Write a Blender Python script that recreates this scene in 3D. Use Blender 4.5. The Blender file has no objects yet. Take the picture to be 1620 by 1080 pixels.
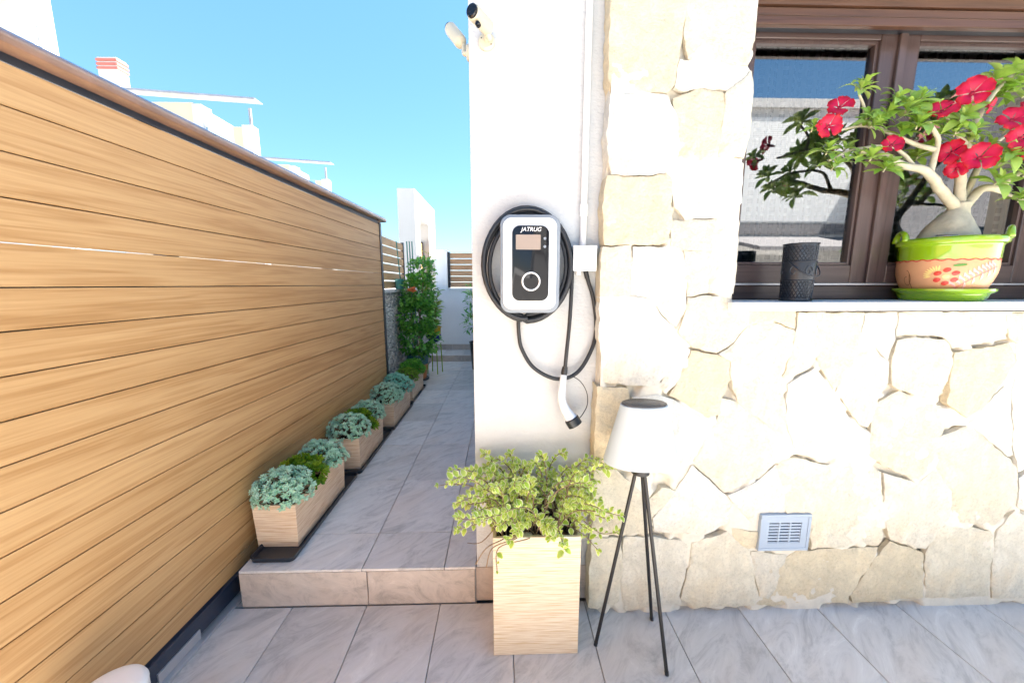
import bpy, bmesh, math, random
from mathutils import Vector, Matrix, noise
from mathutils.geometry import delaunay_2d_cdt

random.seed(7)
PI = math.pi
R = math.radians
scene = bpy.context.scene
col = scene.collection

# ------------------------------------------------------------------ camera
CAM = Vector((0.0, 0.0, 1.30))
PITCH, YAW, FPX = R(8.75), R(1.5), 585.0
cd = bpy.data.cameras.new('camera')
cam = bpy.data.objects.new('camera', cd)
col.objects.link(cam)
cam.location = CAM
cam.rotation_euler = (PI / 2 - PITCH, 0, -YAW)
cd.sensor_width = 36.0
cd.lens = 36.0 * FPX / 1620.0
cd.clip_start = 0.02
cd.clip_end = 2000
scene.camera = cam

# ------------------------------------------------------------------ light
SUN_EL, SUN_AZ = R(62), R(70)          # azimuth from +Y towards +X
w = bpy.data.worlds.new('World')
scene.world = w
w.use_nodes = True
nt = w.node_tree
bg = nt.nodes['Background']
sky = nt.nodes.new('ShaderNodeTexSky')
sky.sky_type = 'NISHITA'
sky.sun_disc = False
sky.sun_elevation = SUN_EL
sky.sun_rotation = SUN_AZ
sky.air_density = 1.0
sky.dust_density = 0.1
sky.ozone_density = 2.0
hs = nt.nodes.new('ShaderNodeHueSaturation')
hs.inputs['Hue'].default_value = 0.485
hs.inputs['Saturation'].default_value = 1.30
tn = nt.nodes.new('ShaderNodeMix'); tn.data_type = 'RGBA'; tn.blend_type = 'MULTIPLY'; tn.inputs['Factor'].default_value = 1.0
tn.inputs['B'].default_value = (0.64, 0.81, 1.04, 1)
gmn = nt.nodes.new('ShaderNodeGamma'); gmn.inputs['Gamma'].default_value = 0.62
nt.links.new(sky.outputs[0], gmn.inputs['Color'])
nt.links.new(gmn.outputs[0], hs.inputs['Color'])
nt.links.new(hs.outputs[0], tn.inputs['A'])
nt.links.new(tn.outputs['Result'], bg.inputs[0])
bg.inputs[1].default_value = 0.078
sl = bpy.data.lights.new('sun', 'SUN')
sl.energy = 5.0
sl.angle = R(0.53)
sl.color = (1.0, 0.96, 0.90)
so = bpy.data.objects.new('sun', sl)
col.objects.link(so)
sdir = Vector((math.sin(SUN_AZ) * math.cos(SUN_EL), math.cos(SUN_AZ) * math.cos(SUN_EL), math.sin(SUN_EL)))
so.rotation_euler = sdir.to_track_quat('Z', 'Y').to_euler()
so.location = (6, 8, 14)

vs = scene.view_settings
vs.view_transform = 'Standard'
vs.look = 'None'
vs.gamma = 1
vs.use_curve_mapping = False
vs.exposure = 2.92
scene.display_settings.display_device = 'sRGB'
scene.cycles.max_bounces = 8
scene.cycles.diffuse_bounces = 5
scene.cycles.transparent_max_bounces = 12
scene.cycles.caustics_reflective = False
scene.cycles.caustics_refractive = False
scene.cycles.use_denoising = True

# ------------------------------------------------------------------ pixel -> place (1620 x 1080 photograph)
_fw = Vector((math.sin(YAW) * math.cos(PITCH), math.cos(YAW) * math.cos(PITCH), -math.sin(PITCH)))
_rt = Vector((math.cos(YAW), -math.sin(YAW), 0))
_up = _rt.cross(_fw)
def ray(px, py):
    return _fw + _rt * ((px - 810) / FPX) - _up * ((py - 540) / FPX)
def onY(px, py, Y):
    d = ray(px, py); return CAM + d * (Y / d.y)
def onZ(px, py, Z):
    d = ray(px, py); return CAM + d * ((Z - CAM.z) / d.z)

# ------------------------------------------------------------------ materials
def newmat(name):
    m = bpy.data.materials.new(name)
    m.use_nodes = True
    n = m.node_tree
    return m, n, n.nodes['Principled BSDF'], n.nodes.new, n.links.new
def simple(name, c, rough=0.5, metal=0.0, var=0.0, vscale=8, bump=0.0, bscale=60, coat=0.0, spec=0.5):
    m, n, b, N, L = newmat(name)
    b.inputs['Base Color'].default_value = (*c, 1)
    b.inputs['Roughness'].default_value = rough
    b.inputs['Metallic'].default_value = metal
    b.inputs['Coat Weight'].default_value = coat
    b.inputs['Specular IOR Level'].default_value = spec
    if var > 0 or bump > 0:
        tc = N('ShaderNodeTexCoord')
    if var > 0:
        ns = N('ShaderNodeTexNoise'); ns.inputs['Scale'].default_value = vscale
        ns.inputs['Detail'].default_value = 6; ns.inputs['Roughness'].default_value = 0.65
        L(tc.outputs['Object'], ns.inputs['Vector'])
        mr = N('ShaderNodeMapRange')
        mr.inputs['From Min'].default_value = 0.3; mr.inputs['From Max'].default_value = 0.7
        mr.inputs['To Min'].default_value = 1 - var; mr.inputs['To Max'].default_value = 1 + var
        L(ns.outputs['Fac'], mr.inputs['Value'])
        mx = N('ShaderNodeVectorMath'); mx.operation = 'SCALE'
        mx.inputs[0].default_value = c
        L(mr.outputs['Result'], mx.inputs['Scale'])
        L(mx.outputs[0], b.inputs['Base Color'])
    if bump > 0:
        n2 = N('ShaderNodeTexNoise'); n2.inputs['Scale'].default_value = bscale; n2.inputs['Detail'].default_value = 5
        L(tc.outputs['Object'], n2.inputs['Vector'])
        bp = N('ShaderNodeBump'); bp.inputs['Strength'].default_value = bump; bp.inputs['Distance'].default_value = 0.004
        L(n2.outputs['Fac'], bp.inputs['Height']); L(bp.outputs[0], b.inputs['Normal'])
    return m

def ramp(N, stops):
    r = N('ShaderNodeValToRGB')
    e = r.color_ramp.elements
    e[0].position, e[0].color = stops[0][0], (*stops[0][1], 1)
    e[1].position, e[1].color = stops[1][0], (*stops[1][1], 1)
    for p, c in stops[2:]:
        x = e.new(p); x.color = (*c, 1)
    return r

def wood_mat(name, dark, mid, light, axis=1, rough=0.42, ring=7.0, across=9.0, along=0.75):
    """long-grained wood: contour lines of a stretched noise give cathedral grain"""
    m, n, b, N, L = newmat(name)
    tc = N('ShaderNodeTexCoord'); oi = N('ShaderNodeObjectInfo')
    off = N('ShaderNodeVectorMath'); off.operation = 'SCALE'; off.inputs[0].default_value = (13.7, 31.1, 7.3)
    L(oi.outputs['Random'], off.inputs['Scale'])
    mp = N('ShaderNodeMapping')
    s = [across] * 3; s[axis] = along
    mp.inputs['Scale'].default_value = s
    L(tc.outputs['Object'], mp.inputs['Vector'])
    ad = N('ShaderNodeVectorMath'); ad.operation = 'ADD'
    L(mp.outputs[0], ad.inputs[0]); L(off.outputs[0], ad.inputs[1])
    n1 = N('ShaderNodeTexNoise'); n1.inputs['Scale'].default_value = 1.0; n1.inputs['Detail'].default_value = 2.5
    n1.inputs['Roughness'].default_value = 0.45; n1.inputs['Distortion'].default_value = 0.5
    L(ad.outputs[0], n1.inputs['Vector'])
    mu = N('ShaderNodeMath'); mu.operation = 'MULTIPLY'; mu.inputs[1].default_value = ring * PI * 2
    L(n1.outputs['Fac'], mu.inputs[0])
    sn = N('ShaderNodeMath'); sn.operation = 'SINE'; L(mu.outputs[0], sn.inputs[0])
    mr = N('ShaderNodeMapRange'); mr.inputs['From Min'].default_value = -1
    L(sn.outputs[0], mr.inputs['Value'])
    pw = N('ShaderNodeMath'); pw.operation = 'POWER'; pw.inputs[1].default_value = 2.2; L(mr.outputs[0], pw.inputs[0])
    # fine fibres
    mp2 = N('ShaderNodeMapping'); s2 = [190.0] * 3; s2[axis] = 5.0; mp2.inputs['Scale'].default_value = s2
    L(tc.outputs['Object'], mp2.inputs['Vector'])
    ad2 = N('ShaderNodeVectorMath'); ad2.operation = 'ADD'; L(mp2.outputs[0], ad2.inputs[0]); L(off.outputs[0], ad2.inputs[1])
    n2 = N('ShaderNodeTexNoise'); n2.inputs['Scale'].default_value = 1; n2.inputs['Detail'].default_value = 3
    L(ad2.outputs[0], n2.inputs['Vector'])
    # slow tone
    n3 = N('ShaderNodeTexNoise'); n3.inputs['Scale'].default_value = 0.35; n3.inputs['Detail'].default_value = 2
    L(ad.outputs[0], n3.inputs['Vector'])
    a1 = N('ShaderNodeMath'); a1.operation = 'MULTIPLY_ADD'; a1.inputs[1].default_value = -0.26; a1.inputs[2].default_value = 0.60
    L(pw.outputs[0], a1.inputs[0])
    a2 = N('ShaderNodeMath'); a2.operation = 'MULTIPLY_ADD'; a2.inputs[1].default_value = 0.70; L(n2.outputs['Fac'], a2.inputs[0]); L(a1.outputs[0], a2.inputs[2])
    a3 = N('ShaderNodeMath'); a3.operation = 'MULTIPLY_ADD'; a3.inputs[1].default_value = 0.5; L(n3.outputs['Fac'], a3.inputs[0]); L(a2.outputs[0], a3.inputs[2])
    a4 = N('ShaderNodeMath'); a4.operation = 'MULTIPLY_ADD'; a4.inputs[1].default_value = 0.14; L(oi.outputs['Random'], a4.inputs[0]); L(a3.outputs[0], a4.inputs[2])
    mr2 = N('ShaderNodeMapRange'); mr2.inputs['From Min'].default_value = 0.55; mr2.inputs['From Max'].default_value = 1.45
    L(a4.outputs[0], mr2.inputs['Value'])
    rp = ramp(N, [(0.0, dark), (1.0, light), (0.5, mid)])
    L(mr2.outputs[0], rp.inputs[0]); L(rp.outputs[0], b.inputs['Base Color'])
    b.inputs['Roughness'].default_value = rough
    bp = N('ShaderNodeBump'); bp.inputs['Strength'].default_value = 0.25; bp.inputs['Distance'].default_value = 0.0015
    L(a2.outputs[0], bp.inputs['Height']); L(bp.outputs[0], b.inputs['Normal'])
    return m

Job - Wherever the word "objects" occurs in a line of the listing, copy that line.

Task response -
Write a Blender Python script that recreates this scene in 3D. Use Blender 4.5. The Blender file has no objects yet. Take the picture to be 1620 by 1080 pixels.
cam = bpy.data.objects.new('camera', cd)
col.objects.link(cam)
so = bpy.data.objects.new('sun', sl)
col.objects.link(so)